Citizens from Iraq, Iran, Libya, Somalia, Sudan, Syria and Yemen will be affected by the border ban.

US President Donald Trump has told reporters in the Oval Office that his executive order curbing immigration into the United States is "not a Muslim ban".

He added: "It's working out very nicely. We're going to have a very, very strict ban and we're going to have extreme vetting, which we should have had in this country for many years.

The First Minister has told ITV News that the President's order has diminished "not just the United States, but the West as a whole" and that he will be raising the issue with the Prime Minister tomorrow.

Credit: Yui Mok/PA Wire

The impact on law-abiding citizens in this country and the world over is beyond any rational defence. But more than this, those of us who believe in the solemn duty of helping and protecting refugees must now work harder to show that help is still available and that we still care.

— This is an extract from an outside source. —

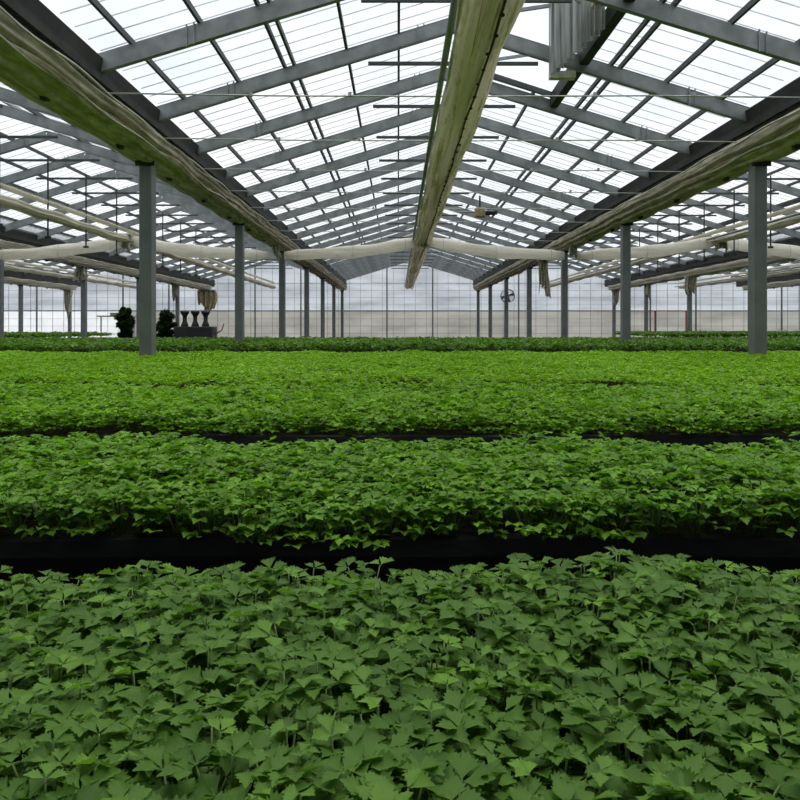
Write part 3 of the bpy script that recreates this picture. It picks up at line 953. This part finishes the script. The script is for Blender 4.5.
def fringe(x0, x1, y, mat, size, drop, label, step=0.006, temps=None):
    n = int((x1 - x0) / step)
    x = rng.uniform(x0, x1, n); q = rng.uniform(0, 1, n) ** 0.8
    yy = y + 0.045 - q * 0.05 + rng.normal(0, 0.008, n)
    pos = np.stack([x, yy, CAN + swell(x, yy) - 0.004 - q * drop], 1)
    me = leaf_mesh('edge_leaves', temps or T2, pos, PI + rng.normal(0, 0.9, n), rng.uniform(-0.35, 0.15, n), rng.normal(0, 0.15, n), size * rng.uniform(0.8, 1.2, n), rng.random(n), mat)
    o = bpy.data.objects.new('edge_leaves', me); col.objects.link(o)
    tag(o, label, 'leaves', kind='stuff')
fringe(-2.25, 2.25, 1.345, M['leaf_mid'], 0.0195, 0.066, 'leaves spilling over the front edge of the second bed, above the thick black band')
fringe(-3.3, 3.3, 2.65, M['leaf_third'], 0.023, 0.058, 'leaves spilling over the front edge of the third bed, above the thin black line', 0.006, T1)
print('individual seedlings', len(v1), len(v2))
mass('seedling_mass', grid(-3.3, 3.3, 2.68, 4.05, 0.056), 8, M['leaf_third'], T1, 0.023, 'dense seedlings of the third bed, just behind the thin black line', 'seedlings', front=2.66, depth=0.06)
mass('seedling_mass', grid(-6.5, 6.5, 4.40, 9.25, 0.075), 10, M['leaf_far'], T0, 0.024, 'bright green seedlings of the fourth bed, reaching the nearest posts', 'seedlings', front=4.38, spread=0.05)

# the darker crop behind the nearest posts
def crop(y0, y1, x0, x1, can, label, blabel, step=0.15, size=0.06):
    bed('planting_bed', y0, y1, 0, can - 0.20, can - 0.22, blabel, x0, x1)
    mass('leafy_crop', grid(x0, x1, y0 + 0.02, y1 - 0.05, step), 6, M['leaf_dark'], T0, size, label, 'crop', can=can, spread=0.1, depth=0.09, tilt=(-0.6, 0.4))
    # dense near face of the row
    pts = [(x, y0 + random.uniform(-.02, .08)) for x in np.arange(x0, x1, 0.035)]
    P = np.repeat(np.array(pts), 3, axis=0); n = len(P); az = rng.uniform(0, 2 * PI, n)
    pos = np.stack([P[:, 0], P[:, 1] + rng.uniform(-.03, .03, n), can - rng.uniform(0.0, 0.20, n)], 1)
    me = leaf_mesh('crop_front', T0, pos, az, rng.uniform(-1.0, 0.3, n), rng.normal(0, .4, n), np.full(n, size * 0.8), rng.random(n) * 0.8, M['leaf_dark'])
    o = bpy.data.objects.new('leafy_crop_edge', me); col.objects.link(o)
    tag(o, label.replace('dark green crop', 'near leafy edge of the dark green crop'), 'crop', kind='stuff')
crop(10.9, 17.0, -12.5, 12.5, EYE - 0.265, 'dark green crop in the fifth bed, behind the nearest posts', 'fifth planting bed, under the dark green crop')
crop(21.5, 27.0, 8.3, 18.6, EYE - 0.19, 'dark green crop in the distant bed at far right', 'distant planting bed at far right', 0.19, 0.085)
crop(21.5, 27.0, -17.2, -10.9, EYE - 0.22, 'dark green crop in the distant bed at far left', 'distant planting bed at far left', 0.19, 0.085)

# ------------------------------------------------------------------ shrubs and the dark machine near the far left wall
def shrub(x, y, h, w, seed, label):
    R = np.random.default_rng(seed)
    root = empty('potted_shrub', (x, y, 0))
    MB().lathe((0, 0, 0), [(0.16, 0), (0.22, 0.30), (0.24, 0.30), (0.24, 0.34), (0.20, 0.34), (0.01, 0.32)], 18).build('pot', M['pot'], root, smooth=False)
    t = MB().tube([(0, 0, 0.3), (0.02, 0, h * 0.5), (0, 0.02, h * 0.85)], [0.03, 0.024, 0.012], 7)
    cl = []
    for k in range(30):
        a = R.uniform(0, 6.28); z = h * (0.28 + 0.68 * k / 29); rr = w * R.uniform(0.15, 0.70) * math.sin(PI * (0.18 + 0.72 * k / 29))
        c = (rr * math.cos(a), rr * math.sin(a) * 0.8, z); cl.append((c, R.uniform(0.10, 0.19)))
        t.tube([(0.01, 0, z * 0.7), (c[0] * .6, c[1] * .6, z * 0.92), c], [0.014, 0.010, 0.005], 5)
    t.build('branches', M['bark'], root)
    cl.append(((0, 0, h * .75), 0.24)); cl.append(((0, 0, h * .55), 0.22))
    P = []
    for c, r in cl:
        q = R.normal(0, 1, (130, 3)); q /= np.linalg.norm(q, axis=1)[:, None]
        P.append(np.array(c) + q * r * R.uniform(0.5, 1.0, (130, 1)))
    P = np.concatenate(P); n = len(P)
    me = leaf_mesh('foliage', T0, P, R.uniform(0, 6.28, n), R.uniform(-1.2, 0.8, n), R.normal(0, .5, n), np.full(n, 0.085), R.random(n), M['leaf_shrub'])
    o = bpy.data.objects.new('foliage', me); col.objects.link(o); o.parent = root
    tag(root, label, 'shrub', 'dark shrubs near the far wall')
ym = 31.0
shrub(-12.05, ym, 1.95, 0.62, 3, 'dark bushy shrub just left of the nearest left post')
shrub(-10.25, ym, 1.80, 0.55, 5, 'dark shrub between the nearest left post and the machine')
shrub(-11.2, ym + .4, 1.75, 0.60, 6, 'dark shrub hidden behind the nearest left post')
def machine():
    root = empty('dark_machine', (-8.95, ym, 0))
    MB().box((-0.85, -0.4, 0.35), (0.85, 0.4, 1.12)).build('body', M['iron'], root, bevel=0.04)
    MB().box((-1.0, -0.45, 0.25), (1.0, 0.45, 0.37)).build('chassis', M['iron'], root, bevel=0.02)
    for x in (-0.48, -0.02, 0.44):
        MB().lathe((x, 0, 1.10), [(0.17, 0), (0.15, 0.12), (0.09, 0.26), (0.09, 0.44), (0.12, 0.52), (0.19, 0.62), (0.19, 0.70), (0.12, 0.72)], 18).build('flared_stack', M['iron'], root, smooth=True)
    for x in (-0.6, 0.6):
        for y in (-0.42, 0.42):
            MB().tube([(x, y - 0.05, 0.22), (x, y + 0.05, 0.22)], 0.22, 20).build('wheel', M['iron'], root)
    MB().tube([(0.85, 0, 0.8), (1.15, 0, 0.95), (1.25, 0, 1.25)], 0.03, 8).build('handle', M['red'], root, smooth=True)
    tag(root, 'low black machine with three flared stacks before the far left wall', 'machine')
machine()

# yellow sprayer boom frame by the left far wall
root = empty('trolley_rail', (-13.6, 34, 0))
MB().box((-1.0, -0.03, 1.58), (1.0, 0.03, 1.66)).build('rail', M['hem'], root)
for x in (-0.8, 0.8): MB().box((x - 0.025, -0.025, 0), (x + 0.025, 0.025, 1.6)).build('upright', M['bar'], root)
MB().box((-0.35, -0.06, 1.66), (0.15, 0.06, 1.80)).build('carriage', M['algae2'], root, bevel=0.01)
tag(root, 'pale yellowish trolley rail on two uprights before the far left wall', 'rail')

If the special relationship means anything, it must mean honestly calling one another to account. Silence and evasion are not the hallmarks of leadership.

I’ll be raising this with Theresa May when we meet tomorrow

– Carwyn Jones AM, First Minister

Prime Minister Theresa May has said she does "not agree" with the ban, and will step in if it affects Britons.

She arrived back in the UK from a visit to Turkey amid anger after she refused to condemn the controversial ban.

She's said 'the United States is responsible for the United States' policy on refugees."

The Foreign Office say they are working with other government departments to investigate the impact of the ban.

We are still working closely with the State department to find out the impact this may have.